Religion

    • For many older Italians religion and religious practices are very important.
    • Most Italians belong to the Roman Catholic faith.
    • Italians attend mass on Sundays, visit the cemetary to tend loved one’s graves and will generally pay daily, alone or in a group possibly using the aid of rosary beads.
    • Older Italians maight have icons in their homes such as pictures of saints the holy family and statuettes of the Madonna and Jesus.
    • Italians will observe holy days on the Italian religious calendar.
    • Religion is important as it provides a sense of community and culture.
    • Many Italian families would have affiliations with the parish priest and give practical assistance to him when necessary.

In the 2001 Census the majority of Italian born people (93%) stated that catholicism was their religion. Older Italians identify with the Catholic faith and are likely to attend a service called a Mass performed by a priest on Sundays. Many Italians would have attended and still attend a Mass performed by an Italian priest in Italian.

The Scalabrinian fathers, the Benedictine and the Capucin friars were instrumental in assisting migrants with settlement issues and in helping to create a sense of community for Italians. The celebration of certain feast days, and the recreation of regional festivities allowed Italians to feel connected to their historic folkways and to a Catholicism tied to agrarian, peasant culture. This reinforced a certain sense of identity that Italian migrants were fearful of losing. You could say that religion assisted Italian migrants  to develop a sense of belonging in a country very different in culture and way of life to the one they knew well.

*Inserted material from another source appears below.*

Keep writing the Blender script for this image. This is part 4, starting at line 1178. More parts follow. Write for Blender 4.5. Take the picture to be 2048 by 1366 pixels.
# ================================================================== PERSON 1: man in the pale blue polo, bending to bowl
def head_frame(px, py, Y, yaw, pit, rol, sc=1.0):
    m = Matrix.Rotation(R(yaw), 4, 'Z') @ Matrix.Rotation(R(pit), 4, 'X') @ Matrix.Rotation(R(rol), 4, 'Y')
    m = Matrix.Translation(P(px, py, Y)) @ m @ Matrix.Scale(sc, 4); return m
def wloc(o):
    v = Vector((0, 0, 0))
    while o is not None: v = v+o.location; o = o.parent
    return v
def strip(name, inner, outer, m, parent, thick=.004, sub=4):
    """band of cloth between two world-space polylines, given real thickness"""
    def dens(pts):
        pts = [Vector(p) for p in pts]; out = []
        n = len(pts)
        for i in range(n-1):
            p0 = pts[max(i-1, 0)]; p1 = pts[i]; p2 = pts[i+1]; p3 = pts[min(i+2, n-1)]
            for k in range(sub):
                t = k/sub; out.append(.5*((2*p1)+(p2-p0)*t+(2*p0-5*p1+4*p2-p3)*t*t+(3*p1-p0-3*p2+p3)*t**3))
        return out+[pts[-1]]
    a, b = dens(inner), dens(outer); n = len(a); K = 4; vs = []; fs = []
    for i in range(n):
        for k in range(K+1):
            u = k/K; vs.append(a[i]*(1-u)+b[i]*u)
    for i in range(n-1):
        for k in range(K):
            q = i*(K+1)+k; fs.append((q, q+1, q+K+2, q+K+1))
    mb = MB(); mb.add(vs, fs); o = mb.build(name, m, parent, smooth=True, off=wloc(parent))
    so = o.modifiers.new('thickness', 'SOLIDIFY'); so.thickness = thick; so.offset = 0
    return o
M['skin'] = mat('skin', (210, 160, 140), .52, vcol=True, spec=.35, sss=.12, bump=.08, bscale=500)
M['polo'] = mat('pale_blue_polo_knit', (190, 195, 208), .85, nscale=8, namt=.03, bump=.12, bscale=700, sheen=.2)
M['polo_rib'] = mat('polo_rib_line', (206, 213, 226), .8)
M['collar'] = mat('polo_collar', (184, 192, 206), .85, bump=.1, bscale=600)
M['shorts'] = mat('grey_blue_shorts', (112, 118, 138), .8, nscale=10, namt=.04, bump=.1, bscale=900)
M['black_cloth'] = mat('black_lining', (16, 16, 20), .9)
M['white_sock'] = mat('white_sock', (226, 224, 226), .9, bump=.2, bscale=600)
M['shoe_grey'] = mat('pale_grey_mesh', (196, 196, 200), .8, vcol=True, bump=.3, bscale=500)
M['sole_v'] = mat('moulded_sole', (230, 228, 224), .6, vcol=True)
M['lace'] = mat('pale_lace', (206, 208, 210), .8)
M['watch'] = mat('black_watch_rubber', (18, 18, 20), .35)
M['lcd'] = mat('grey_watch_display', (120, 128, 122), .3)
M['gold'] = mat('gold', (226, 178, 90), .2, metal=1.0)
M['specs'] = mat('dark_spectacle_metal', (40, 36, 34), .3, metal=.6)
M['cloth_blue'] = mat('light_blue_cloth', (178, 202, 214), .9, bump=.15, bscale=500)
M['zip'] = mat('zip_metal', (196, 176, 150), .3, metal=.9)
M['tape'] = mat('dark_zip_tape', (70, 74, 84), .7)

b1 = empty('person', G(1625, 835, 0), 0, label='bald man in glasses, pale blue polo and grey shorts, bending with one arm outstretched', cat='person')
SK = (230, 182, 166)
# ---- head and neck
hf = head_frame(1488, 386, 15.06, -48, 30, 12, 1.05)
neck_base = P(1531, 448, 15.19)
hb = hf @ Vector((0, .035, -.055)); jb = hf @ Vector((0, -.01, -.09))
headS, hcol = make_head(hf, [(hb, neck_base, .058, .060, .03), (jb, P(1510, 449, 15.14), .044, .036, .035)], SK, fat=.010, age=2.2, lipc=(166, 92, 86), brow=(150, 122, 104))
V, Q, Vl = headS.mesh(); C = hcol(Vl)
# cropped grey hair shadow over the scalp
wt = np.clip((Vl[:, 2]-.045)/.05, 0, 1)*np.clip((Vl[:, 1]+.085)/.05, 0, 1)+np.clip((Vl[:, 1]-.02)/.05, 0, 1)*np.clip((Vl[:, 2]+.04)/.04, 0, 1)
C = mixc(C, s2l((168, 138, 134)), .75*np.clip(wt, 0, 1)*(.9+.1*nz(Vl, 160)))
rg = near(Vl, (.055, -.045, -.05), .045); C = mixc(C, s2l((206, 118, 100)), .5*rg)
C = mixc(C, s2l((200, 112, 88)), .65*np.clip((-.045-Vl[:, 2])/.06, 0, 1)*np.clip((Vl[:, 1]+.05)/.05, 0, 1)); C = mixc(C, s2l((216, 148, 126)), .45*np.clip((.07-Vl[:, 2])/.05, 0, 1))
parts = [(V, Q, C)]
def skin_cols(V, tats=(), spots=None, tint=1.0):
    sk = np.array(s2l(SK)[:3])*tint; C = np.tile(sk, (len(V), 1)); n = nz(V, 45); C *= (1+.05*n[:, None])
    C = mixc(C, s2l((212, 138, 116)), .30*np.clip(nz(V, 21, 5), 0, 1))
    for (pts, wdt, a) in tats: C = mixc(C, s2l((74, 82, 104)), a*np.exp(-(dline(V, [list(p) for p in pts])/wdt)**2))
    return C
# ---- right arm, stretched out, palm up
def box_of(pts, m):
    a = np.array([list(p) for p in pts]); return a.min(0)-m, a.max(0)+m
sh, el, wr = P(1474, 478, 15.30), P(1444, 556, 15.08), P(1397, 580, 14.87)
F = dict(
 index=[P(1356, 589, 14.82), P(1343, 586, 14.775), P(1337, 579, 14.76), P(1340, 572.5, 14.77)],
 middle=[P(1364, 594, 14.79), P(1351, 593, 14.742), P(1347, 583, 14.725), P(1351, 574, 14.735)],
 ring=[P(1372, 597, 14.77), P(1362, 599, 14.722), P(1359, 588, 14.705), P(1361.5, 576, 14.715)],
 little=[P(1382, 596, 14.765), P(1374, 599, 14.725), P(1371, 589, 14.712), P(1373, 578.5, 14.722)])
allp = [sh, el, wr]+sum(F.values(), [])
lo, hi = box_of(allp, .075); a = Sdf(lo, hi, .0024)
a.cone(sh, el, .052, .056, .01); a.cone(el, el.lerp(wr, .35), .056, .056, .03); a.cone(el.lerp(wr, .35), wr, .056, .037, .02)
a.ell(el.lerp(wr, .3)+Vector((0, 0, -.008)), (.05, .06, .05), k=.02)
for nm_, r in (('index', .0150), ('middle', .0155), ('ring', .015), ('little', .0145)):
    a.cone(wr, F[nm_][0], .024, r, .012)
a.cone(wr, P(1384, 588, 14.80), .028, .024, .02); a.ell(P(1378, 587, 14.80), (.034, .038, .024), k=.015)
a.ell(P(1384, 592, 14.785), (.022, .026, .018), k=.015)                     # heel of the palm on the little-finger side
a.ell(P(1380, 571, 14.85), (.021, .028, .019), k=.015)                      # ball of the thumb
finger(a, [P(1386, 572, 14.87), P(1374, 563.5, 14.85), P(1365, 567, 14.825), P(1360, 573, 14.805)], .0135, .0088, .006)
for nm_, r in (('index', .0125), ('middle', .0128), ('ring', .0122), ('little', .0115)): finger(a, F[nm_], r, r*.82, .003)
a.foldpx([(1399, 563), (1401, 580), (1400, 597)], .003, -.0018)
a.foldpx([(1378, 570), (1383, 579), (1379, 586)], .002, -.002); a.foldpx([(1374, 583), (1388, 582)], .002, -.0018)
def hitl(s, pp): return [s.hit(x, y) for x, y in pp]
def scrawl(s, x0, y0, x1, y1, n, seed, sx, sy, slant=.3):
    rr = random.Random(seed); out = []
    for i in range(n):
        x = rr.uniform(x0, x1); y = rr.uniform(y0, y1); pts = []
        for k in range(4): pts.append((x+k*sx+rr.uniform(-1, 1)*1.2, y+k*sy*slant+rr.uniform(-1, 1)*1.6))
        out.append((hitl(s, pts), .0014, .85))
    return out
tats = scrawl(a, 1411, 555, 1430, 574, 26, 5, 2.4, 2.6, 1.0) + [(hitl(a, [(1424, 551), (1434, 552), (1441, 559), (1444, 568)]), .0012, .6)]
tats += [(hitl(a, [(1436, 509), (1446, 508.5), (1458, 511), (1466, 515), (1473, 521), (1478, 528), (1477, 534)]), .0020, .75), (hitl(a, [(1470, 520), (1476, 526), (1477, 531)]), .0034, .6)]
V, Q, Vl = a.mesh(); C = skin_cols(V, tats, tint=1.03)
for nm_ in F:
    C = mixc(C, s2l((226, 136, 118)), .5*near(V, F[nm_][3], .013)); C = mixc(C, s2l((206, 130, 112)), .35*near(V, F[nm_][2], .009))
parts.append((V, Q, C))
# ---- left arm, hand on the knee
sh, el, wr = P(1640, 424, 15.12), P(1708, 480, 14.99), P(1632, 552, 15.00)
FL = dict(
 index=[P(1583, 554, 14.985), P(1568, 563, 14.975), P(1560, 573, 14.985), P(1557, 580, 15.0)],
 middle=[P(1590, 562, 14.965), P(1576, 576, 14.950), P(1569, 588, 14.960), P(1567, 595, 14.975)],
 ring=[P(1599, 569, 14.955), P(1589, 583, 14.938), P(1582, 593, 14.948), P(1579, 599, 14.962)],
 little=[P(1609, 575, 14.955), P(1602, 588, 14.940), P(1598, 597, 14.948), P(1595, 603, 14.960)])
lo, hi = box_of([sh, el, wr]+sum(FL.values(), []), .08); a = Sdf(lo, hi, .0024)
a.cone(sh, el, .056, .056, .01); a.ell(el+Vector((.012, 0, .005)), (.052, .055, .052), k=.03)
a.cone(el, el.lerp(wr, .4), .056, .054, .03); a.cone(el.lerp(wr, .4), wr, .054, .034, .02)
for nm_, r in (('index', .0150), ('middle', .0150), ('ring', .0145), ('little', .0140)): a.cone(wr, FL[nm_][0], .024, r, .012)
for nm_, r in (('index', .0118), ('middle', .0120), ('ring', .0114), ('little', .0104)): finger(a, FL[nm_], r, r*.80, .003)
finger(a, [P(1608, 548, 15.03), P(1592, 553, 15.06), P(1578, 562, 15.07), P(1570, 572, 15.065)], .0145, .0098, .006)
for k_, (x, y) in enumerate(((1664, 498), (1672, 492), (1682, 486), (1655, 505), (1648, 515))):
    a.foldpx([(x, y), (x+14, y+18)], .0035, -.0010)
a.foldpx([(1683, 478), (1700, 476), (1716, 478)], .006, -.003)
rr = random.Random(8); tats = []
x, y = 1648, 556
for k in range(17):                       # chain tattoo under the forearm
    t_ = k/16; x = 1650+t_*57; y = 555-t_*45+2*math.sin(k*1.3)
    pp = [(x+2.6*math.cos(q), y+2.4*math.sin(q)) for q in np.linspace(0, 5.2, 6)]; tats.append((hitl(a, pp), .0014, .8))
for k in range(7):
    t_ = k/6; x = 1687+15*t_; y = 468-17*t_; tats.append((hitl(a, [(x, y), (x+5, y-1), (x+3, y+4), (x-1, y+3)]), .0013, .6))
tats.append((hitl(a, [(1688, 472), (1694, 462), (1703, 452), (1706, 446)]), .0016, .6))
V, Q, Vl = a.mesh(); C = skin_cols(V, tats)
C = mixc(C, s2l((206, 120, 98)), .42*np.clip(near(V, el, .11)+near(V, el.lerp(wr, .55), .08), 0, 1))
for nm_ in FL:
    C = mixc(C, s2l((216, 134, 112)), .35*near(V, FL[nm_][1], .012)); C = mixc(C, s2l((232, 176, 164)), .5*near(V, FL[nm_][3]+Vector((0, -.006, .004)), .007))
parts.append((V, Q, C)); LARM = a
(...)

Many senior Italian social groups in Sydney pray as a group. They also raise money for charities and to support young seminarians in the developing world.  The church community provides another element in the fabric of older Italian social networks.

Some older Italians use rosary beads as an aid to prayer. The rosary beads count five groups of ten recited Hail Marys and a Lord’s Prayer. This is done either as a group or individually.

Group excursion to Berrima pilgrimage site

Sometimes Italians might have a devotion to a particular Madonna (each Madonna represents a theme or is identified with a particular town or region) of which there are many. Holy water from Lourdes ( a pilgrimage destination in France for the sick  and where St. Bernadette is credited with having seen the Virgin Mary) might also be kept by a devotee. A “scapula” is another item that might be worn by older Italians. This is a type of necklace received at the sacrament of confirmation. Italians often have icons in their homes such as pictures of saints, the holy family and statuettes of the Madonna and Jesus.

Italians do love to celebrate religious and cultural days on the Italian calendar. The main religious days celebrated by most Italians are All Souls and All Saints Days, Palm Sunday, Ascension Thursday, Easter and Lent ( 40 days leading up to Easter Sunday), Christmas and a myriad of saints days depending on what city in Italy they come from. Many older Italians still abstain from eating meat on Fridays.

Providing oportunities for older Italians and their families to celebrate feast days is important. Sourcing an Italian speaking priest is a good idea, so that spiritual guidance can be given and mass can be said as required.

In residential facilities Italian ressidents might appreciate a prayer time in the activities program including an invitation to the rest of the community to join. Certain foods might have to be excluded during Lent according to the client’s wishes. Transporting a client to the cemetary to visit a loved one’s grave might be requested by the client and fitted into their care plan.